En este caso, seguimos a Ani/Anora (Mikey Madison), una profesional y carismática trabajadora sexual de Brooklyn cuya vida da un vuelco cuando conoce a Ivan/Vanya (Mark Eydelstheyn), el caprichoso, impulsivo y malcriado hijo de un oligarca ruso. Su idilio de ensueño pronto se convertirá en pesadillesco, cuando los padres de Vanya intenten acabar con la relación sentimental de su heredero, enviando a una excéntrica y “coeniana” panda de matones de pacotilla, integrada por Igor (Yura Borisov), Toros (Karren Karagulian) y Garnick (Vache Tovmasyan).
Dividiendo la película en tres segmentos claramente diferenciados, Baker nos permite acompañar muy de cerca a Ani en su viaje desde la ilusión inicial, hasta el desencantamiento progresivo, pasando por la desconcertada confrontación. Análogamente, el espectador pasa del festín de hedonismo inicial, al drama discursivo y realista que se va imponiendo paulatinamente, sin olvidar, en el segundo acto, la screwball comedy más hilarante.
La cinta comienza haciendo uso de un elíptico montaje y de una dinámica puesta en escena que, con una playlist de rítmicos temas pop y trap de fondo, muestra tanto la rutina laboral de Anora como su ruptura en favor del gozoso embelesamiento que le (y nos) produce la superficial, excesiva y frívola sucesión de lujos que le ofrece el entorno de Vanya.
Pero es en la segunda parte, cuando el largometraje conquista.
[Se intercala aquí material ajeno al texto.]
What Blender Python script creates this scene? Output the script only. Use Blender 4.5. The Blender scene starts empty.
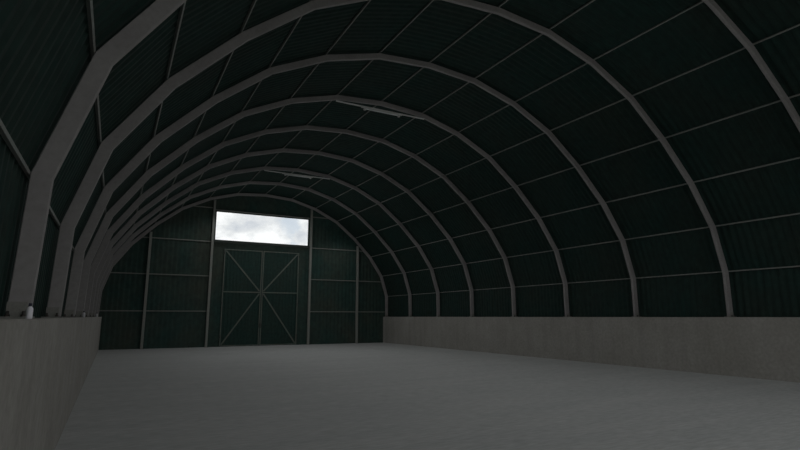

Baker entiende el enorme potencial humorístico del barullo, el desacuerdo y el enfrentamiento, y diseña una divertidísima set piece de más de 30 minutos, donde, mediante el slapstick, estridentes diálogos superpuestos y la comedia de situación, cada personaje es reducido a su modo particular de reaccionar ante la persistente y gritona protagonista. Uno se disculpa, el otro la recrimina; uno se muestra desconcertado y lleno de estupefacción, el otro expresa una firme convicción monosílaba; uno tiene parsimonia conciliadora, el otro improvisa celeridad represora. Los choques son tan inevitables como las carcajadas que provocan.
Y, entonces, poco a poco, la burbuja empieza a romperse. Baker sigue generando cómicos conflictos a partir de cualquier minucia o complicación repentina, sigue componiendo planos generales donde las estrambóticas acciones o discusiones secundarias de ciertos personajes no se difuminan y sigue encuadrando en primeros planos las reacciones más célebres y divertidas. Pero, gradualmente, y a través de la mirada dolorida y cada vez menos esperanzada de Anora, la tristeza va apareciendo.
Tras la fisicidad del lap dance, la dualidad expresiva en su trabajo y la comicidad más chillona, Mikey Madison muestra ahora su versatilidad actoral en la variación emocional que expresa su rostro. Madison brilla en un sobresaliente reparto, en que Mark Eydelsteyn encandila y desespera en su infantil jovialidad, Karren Karagulian divierte en su paródico patetismo y Yura Borisov entusiasma, al interpretar a un personaje que dialoga con el que encarnó en Compartimento Nº 6 (Juho Kuosmanen).
Es con Igor, el personaje interpretado por este último, con quien Anora discute, en los compases finales del filme, sobre la posibilidad de la violación o la agresión vivida, revelando la profunda violencia de las secuencias anteriores. El conflicto, antes objeto de risa, se convierte, en retrospectiva, en expresión de desazonadora angustia y de la comprensión más dramática, que alcanza su culmen en una árida secuencia final para el recuerdo.
Con todo, uno nunca llega a tener la impresión de que el largometraje presente una espectacularización del sufrimiento de una víctima indefensa, debido a que, con su férrea resistencia a ser humillada, Ani no pierde en ningún momento la admirable entereza y dignidad que le quieren arrebatar. Pero, también, debido a que, lejos del patrón esperado, los gorilas del padre de Vanya son trabajadores sin un ápice de sadismo. Perdedores sociales cuya condición de clase permite a Baker sugerir la posibilidad de la reconciliación, la empatía y el cariño desinteresado. Ese entendimiento común que los más impunes, con su manipulación, cosificación y desprecio, han llegado a convertir en dolorosamente inconcebible.
Quien escribe estas líneas experimentó en la proyección del Teatro Principal de Donosti una sensación de entusiasmo y entrega generalizada similar a la que, un lustro antes y en el mismo festival, había sentido en la proyección de Parásitos. Una película que, como Anora, distribuye Neon en Estados Unidos, ha ganado tanto la Palma de Oro como el tercer puesto en el Premio del Público de Toronto, y cuenta con cambios tonales bastante llamativos. Parásitos terminó llevándose el Oscar a la mejor película. Veremos si Anora sigue el mismo camino.